▶ **Exercise description**: Print each line of the listing once more, precisely as given.
================================
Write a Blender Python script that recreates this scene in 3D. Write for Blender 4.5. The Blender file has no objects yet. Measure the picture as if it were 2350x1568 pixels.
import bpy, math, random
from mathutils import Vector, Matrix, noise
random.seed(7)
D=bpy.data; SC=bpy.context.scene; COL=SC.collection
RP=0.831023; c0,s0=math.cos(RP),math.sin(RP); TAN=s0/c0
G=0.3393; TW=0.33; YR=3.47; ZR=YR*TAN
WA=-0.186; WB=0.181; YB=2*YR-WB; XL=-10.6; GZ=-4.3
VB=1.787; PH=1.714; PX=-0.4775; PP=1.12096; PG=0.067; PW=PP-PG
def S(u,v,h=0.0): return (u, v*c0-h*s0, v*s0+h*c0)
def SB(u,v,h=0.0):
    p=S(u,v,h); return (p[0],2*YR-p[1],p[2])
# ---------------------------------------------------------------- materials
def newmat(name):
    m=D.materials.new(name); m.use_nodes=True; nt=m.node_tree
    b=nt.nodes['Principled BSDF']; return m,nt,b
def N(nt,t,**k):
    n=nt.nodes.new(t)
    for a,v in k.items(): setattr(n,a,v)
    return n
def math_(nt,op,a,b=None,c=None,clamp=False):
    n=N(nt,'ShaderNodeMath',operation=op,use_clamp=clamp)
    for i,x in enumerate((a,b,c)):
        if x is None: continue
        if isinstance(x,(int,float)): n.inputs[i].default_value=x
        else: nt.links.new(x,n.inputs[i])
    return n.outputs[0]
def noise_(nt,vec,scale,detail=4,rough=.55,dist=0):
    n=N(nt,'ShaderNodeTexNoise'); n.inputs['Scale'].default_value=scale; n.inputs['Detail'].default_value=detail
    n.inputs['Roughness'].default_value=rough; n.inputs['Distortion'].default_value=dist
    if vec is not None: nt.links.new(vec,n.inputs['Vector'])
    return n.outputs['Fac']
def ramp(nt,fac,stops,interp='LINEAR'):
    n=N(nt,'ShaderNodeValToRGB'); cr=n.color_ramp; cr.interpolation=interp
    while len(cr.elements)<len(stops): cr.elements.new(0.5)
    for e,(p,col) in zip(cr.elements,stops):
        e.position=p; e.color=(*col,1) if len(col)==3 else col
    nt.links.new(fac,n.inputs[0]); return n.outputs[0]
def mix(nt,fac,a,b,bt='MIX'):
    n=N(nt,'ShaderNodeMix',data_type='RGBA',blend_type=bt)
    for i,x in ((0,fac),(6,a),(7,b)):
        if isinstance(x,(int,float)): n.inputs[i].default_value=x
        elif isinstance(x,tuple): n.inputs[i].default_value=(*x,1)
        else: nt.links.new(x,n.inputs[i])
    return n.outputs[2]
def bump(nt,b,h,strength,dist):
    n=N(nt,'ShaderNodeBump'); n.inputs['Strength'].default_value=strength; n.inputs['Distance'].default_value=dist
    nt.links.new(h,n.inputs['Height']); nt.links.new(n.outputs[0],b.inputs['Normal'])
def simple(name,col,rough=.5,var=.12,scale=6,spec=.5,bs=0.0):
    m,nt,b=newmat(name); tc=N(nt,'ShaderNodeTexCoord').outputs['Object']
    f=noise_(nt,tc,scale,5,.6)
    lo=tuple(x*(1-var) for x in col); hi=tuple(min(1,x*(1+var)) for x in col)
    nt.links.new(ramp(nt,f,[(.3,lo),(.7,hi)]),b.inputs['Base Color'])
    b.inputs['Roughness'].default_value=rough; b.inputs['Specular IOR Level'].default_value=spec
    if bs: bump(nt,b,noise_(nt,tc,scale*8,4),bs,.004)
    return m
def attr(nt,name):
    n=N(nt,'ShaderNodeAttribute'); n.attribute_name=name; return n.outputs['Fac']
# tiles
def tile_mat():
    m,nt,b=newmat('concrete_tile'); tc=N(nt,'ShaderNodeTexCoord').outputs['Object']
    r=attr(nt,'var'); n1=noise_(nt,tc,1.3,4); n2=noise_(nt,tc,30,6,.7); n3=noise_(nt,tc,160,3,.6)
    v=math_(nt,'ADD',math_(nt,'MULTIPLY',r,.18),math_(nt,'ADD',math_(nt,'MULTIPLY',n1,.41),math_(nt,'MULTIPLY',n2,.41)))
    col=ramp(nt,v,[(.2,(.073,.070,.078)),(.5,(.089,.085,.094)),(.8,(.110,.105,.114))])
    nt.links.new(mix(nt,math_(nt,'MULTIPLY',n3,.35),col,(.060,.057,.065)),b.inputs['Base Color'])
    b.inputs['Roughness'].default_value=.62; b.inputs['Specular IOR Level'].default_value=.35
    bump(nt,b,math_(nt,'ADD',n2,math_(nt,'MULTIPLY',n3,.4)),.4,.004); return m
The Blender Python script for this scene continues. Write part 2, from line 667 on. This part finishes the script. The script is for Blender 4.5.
================================
▶ **Written reply**:
Write a Blender Python script that recreates this scene in 3D. Write for Blender 4.5. The Blender file has no objects yet. Measure the picture as if it were 2350x1568 pixels.
import bpy, math, random
from mathutils import Vector, Matrix, noise
random.seed(7)
D=bpy.data; SC=bpy.context.scene; COL=SC.collection
RP=0.831023; c0,s0=math.cos(RP),math.sin(RP); TAN=s0/c0
G=0.3393; TW=0.33; YR=3.47; ZR=YR*TAN
WA=-0.186; WB=0.181; YB=2*YR-WB; XL=-10.6; GZ=-4.3
VB=1.787; PH=1.714; PX=-0.4775; PP=1.12096; PG=0.067; PW=PP-PG
def S(u,v,h=0.0): return (u, v*c0-h*s0, v*s0+h*c0)
def SB(u,v,h=0.0):
    p=S(u,v,h); return (p[0],2*YR-p[1],p[2])
# ---------------------------------------------------------------- materials
def newmat(name):
    m=D.materials.new(name); m.use_nodes=True; nt=m.node_tree
    b=nt.nodes['Principled BSDF']; return m,nt,b
def N(nt,t,**k):
    n=nt.nodes.new(t)
    for a,v in k.items(): setattr(n,a,v)
    return n
def math_(nt,op,a,b=None,c=None,clamp=False):
    n=N(nt,'ShaderNodeMath',operation=op,use_clamp=clamp)
    for i,x in enumerate((a,b,c)):
        if x is None: continue
        if isinstance(x,(int,float)): n.inputs[i].default_value=x
        else: nt.links.new(x,n.inputs[i])
    return n.outputs[0]
def noise_(nt,vec,scale,detail=4,rough=.55,dist=0):
    n=N(nt,'ShaderNodeTexNoise'); n.inputs['Scale'].default_value=scale; n.inputs['Detail'].default_value=detail
    n.inputs['Roughness'].default_value=rough; n.inputs['Distortion'].default_value=dist
    if vec is not None: nt.links.new(vec,n.inputs['Vector'])
    return n.outputs['Fac']
def ramp(nt,fac,stops,interp='LINEAR'):
    n=N(nt,'ShaderNodeValToRGB'); cr=n.color_ramp; cr.interpolation=interp
    while len(cr.elements)<len(stops): cr.elements.new(0.5)
    for e,(p,col) in zip(cr.elements,stops):
        e.position=p; e.color=(*col,1) if len(col)==3 else col
    nt.links.new(fac,n.inputs[0]); return n.outputs[0]
def mix(nt,fac,a,b,bt='MIX'):
    n=N(nt,'ShaderNodeMix',data_type='RGBA',blend_type=bt)
    for i,x in ((0,fac),(6,a),(7,b)):
        if isinstance(x,(int,float)): n.inputs[i].default_value=x
        elif isinstance(x,tuple): n.inputs[i].default_value=(*x,1)
        else: nt.links.new(x,n.inputs[i])
    return n.outputs[2]
def bump(nt,b,h,strength,dist):
    n=N(nt,'ShaderNodeBump'); n.inputs['Strength'].default_value=strength; n.inputs['Distance'].default_value=dist
    nt.links.new(h,n.inputs['Height']); nt.links.new(n.outputs[0],b.inputs['Normal'])
def simple(name,col,rough=.5,var=.12,scale=6,spec=.5,bs=0.0):
    m,nt,b=newmat(name); tc=N(nt,'ShaderNodeTexCoord').outputs['Object']
    f=noise_(nt,tc,scale,5,.6)
    lo=tuple(x*(1-var) for x in col); hi=tuple(min(1,x*(1+var)) for x in col)
    nt.links.new(ramp(nt,f,[(.3,lo),(.7,hi)]),b.inputs['Base Color'])
    b.inputs['Roughness'].default_value=rough; b.inputs['Specular IOR Level'].default_value=spec
    if bs: bump(nt,b,noise_(nt,tc,scale*8,4),bs,.004)
    return m
def attr(nt,name):
    n=N(nt,'ShaderNodeAttribute'); n.attribute_name=name; return n.outputs['Fac']
# tiles
def tile_mat():
    m,nt,b=newmat('concrete_tile'); tc=N(nt,'ShaderNodeTexCoord').outputs['Object']
    r=attr(nt,'var'); n1=noise_(nt,tc,1.3,4); n2=noise_(nt,tc,30,6,.7); n3=noise_(nt,tc,160,3,.6)
    v=math_(nt,'ADD',math_(nt,'MULTIPLY',r,.18),math_(nt,'ADD',math_(nt,'MULTIPLY',n1,.41),math_(nt,'MULTIPLY',n2,.41)))
    col=ramp(nt,v,[(.2,(.073,.070,.078)),(.5,(.089,.085,.094)),(.8,(.110,.105,.114))])
    nt.links.new(mix(nt,math_(nt,'MULTIPLY',n3,.35),col,(.060,.057,.065)),b.inputs['Base Color'])
    b.inputs['Roughness'].default_value=.62; b.inputs['Specular IOR Level'].default_value=.35
    bump(nt,b,math_(nt,'ADD',n2,math_(nt,'MULTIPLY',n3,.4)),.4,.004); return m
The Blender Python script for this scene continues. Write part 2, from line 667 on. This part finishes the script. The script is for Blender 4.5.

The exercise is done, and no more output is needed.